Jason on March 29th, 2009
I have to wonder about meaning. If for example, you found yourself in a position where wellbeing were no longer a possibility, such as in a concentration camp, how would you make it to the next day? Viktor Frankl, a concentration camp survivor wrote a book called Man’s Search For Meaning, where he proposed an idea called “Logotherapy”. Basically, it is a lack of meaning that makes people sick, and caused people to give up on life. He suggested that one can find meaning in one’s work, in love for another, and in suffering. According to him, wellbeing comes after one finds meaning, not necessarily before. For me, I tend to agree. Wellbeing is worth little if I find myself without meaning. To have wellbeing without meaning seems a little too like Sisyphus.
Shane on March 30th, 2009
This blog is definitely incomplete. I think that the concern with presenting polished posts has kept 90% of my thoughts unpublished.

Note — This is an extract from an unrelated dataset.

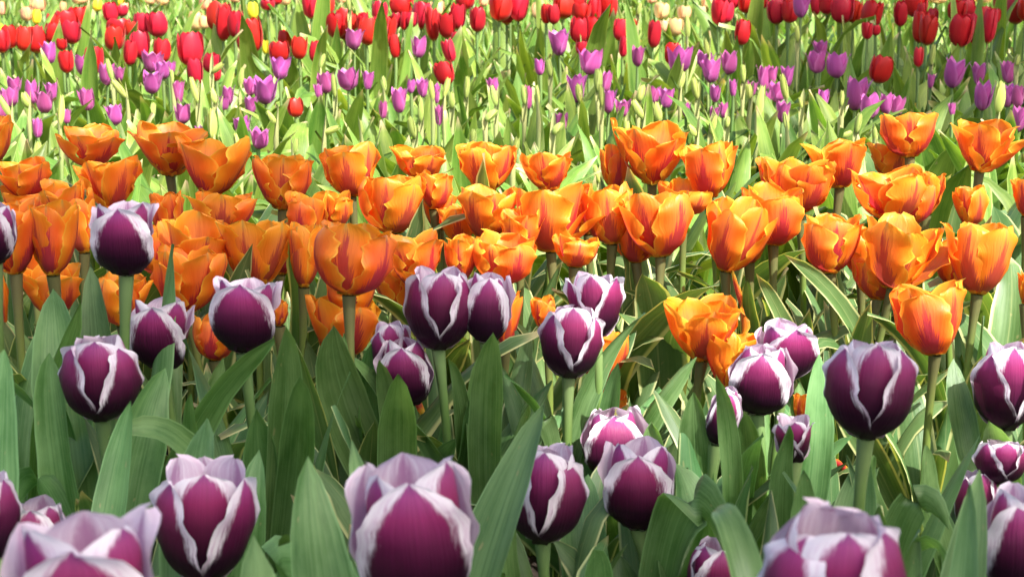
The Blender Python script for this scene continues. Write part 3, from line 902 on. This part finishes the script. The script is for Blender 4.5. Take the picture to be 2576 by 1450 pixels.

Wellbeing is a very complicated thing. There are simple and basic sources of wellbeing, which I talk about it my next post, like being satisfied and not being thirsty. However, there are other aspects that are very personal and very complicated, such as meaning.
This is an incomplete thought, but basically any experiential state which is more preferable than another is one of higher wellbeing. For example, all else being equal, I’d much rather feel like my life had meaning than not. And indeed, it could be that feeling that life had no meaning would prevent all other wellbeing (I’m sure that the different sources of wellbeing interact with one another) and thus feeling that life has no meaning would be the state of the lowest possible wellbeing.
If that’s the case (and, indeed, I think that meaning is crucial to wellbeing), then we should strive to structure society in a way that enables people to best find meaning and recognize the damage that’s done when we take that away. I could go on further with this, and perhaps that’ll be the topic of my next blog post… So much to flesh out!